Agora, se querem me matar e dizer que sou um idiota, posso dizer que detestei o super-considerado e respeitado “O Homem Sem Qualidades”, de Musil. Para mim aquilo não é romance, é filosofia.
Não seria melhor se falássemos de um gigante por vez? Da minha parte, eu adoro o O homem sem qualidades.
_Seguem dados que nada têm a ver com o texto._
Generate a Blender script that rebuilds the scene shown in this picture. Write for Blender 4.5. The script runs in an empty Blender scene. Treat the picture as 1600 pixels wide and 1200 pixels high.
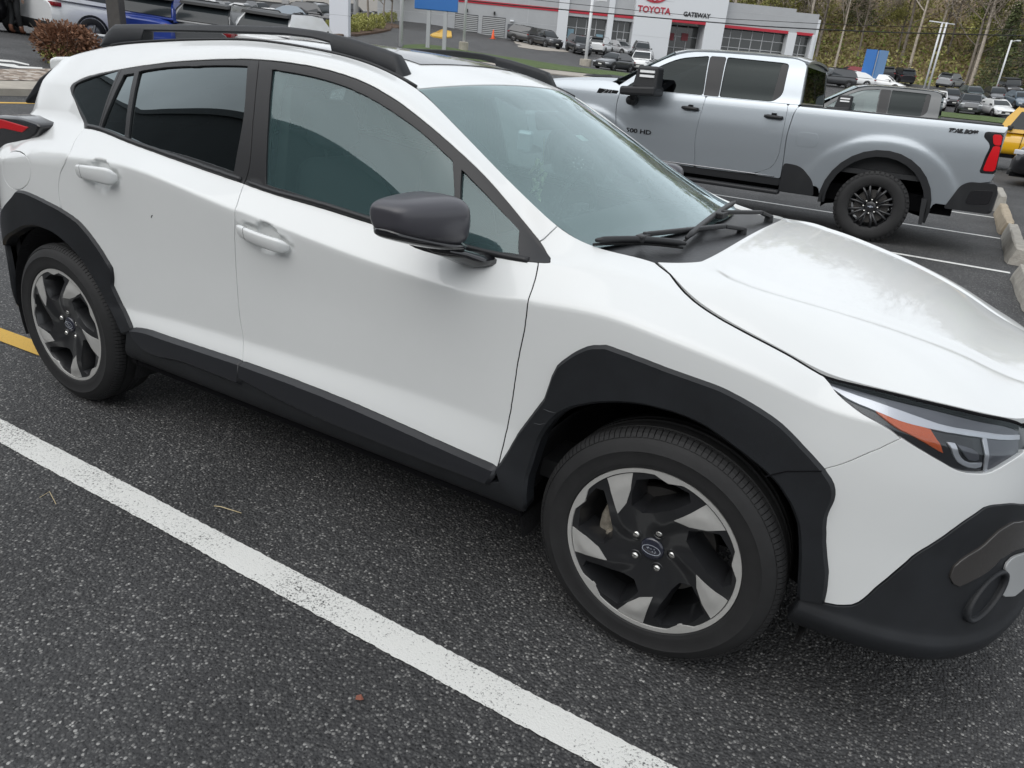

Estou bem mais cauteloso em falar sobre livros dos quais não gosto depois que li esse ano, finalmente, O som e a fúria, um romance tido por mim como intragável porque eu nunca passava da página 30. Depois de ler O som e a fúria (acionado pelo fetiche de ter encontrado a muito disputada edição esgotada em capa dura da Cosac_ traduzida pelo grande Paulo Henriques Britto), percebi o meu enorme engano. É um dos mais maravilhoso e sublimes livros do século passado.
Se você REALMENTE leu as 1300 páginas do Musil_ e não só umas trinta_, então, o que foi um deleite para mim, com certeza deve ter sido um martírio de masoquismo disciplinado para você. Se não leu, recomendo que leia o capítulo 72; se ele não te impactar e te fazer ver que esse romance ensaio, nos moldes dos de Mann, foi escrito em uma esfera de beleza e exatidão lúcida muito acima da que nos prende na mixaria do nosso cotidiano, então é porque a coisa não é mesmo para você.
Li tudinho, mas com média atenção lá pro final… Não aguentava mais.
Recordo do dia glorioso em que vi, na lista dos mais vendidos da revista Veja, o oitavo lugar com o Ulisses da professora Bernardina.
O Ramiro duvida, com razão, que eu tenha lido o Ulisses da Bernardina em 4 dias. Não me recordo se era carnaval, ou férias, ou páscoa (confundo com a vez em que li Os demônios também no mesmo prazo). Mas foi assim mesmo. Eu lia dez a doze horas por dia, possuído pelo deleite mais completo. Gargalhava em várias partes. Atravessava a noite. Já a leitura do Galindo o fiz comedidamente, creio que em dois meses.
Trata-se mesmo de umas das maiores realizações humanas (não eu ter lido em 4 dias, mas o Ulisses, o Ulisses, pomba!)
Eu li Ana Kariênina em 5 dias. De segunda a sexta. Estava de férias na faculdade e não fazia outra coisa.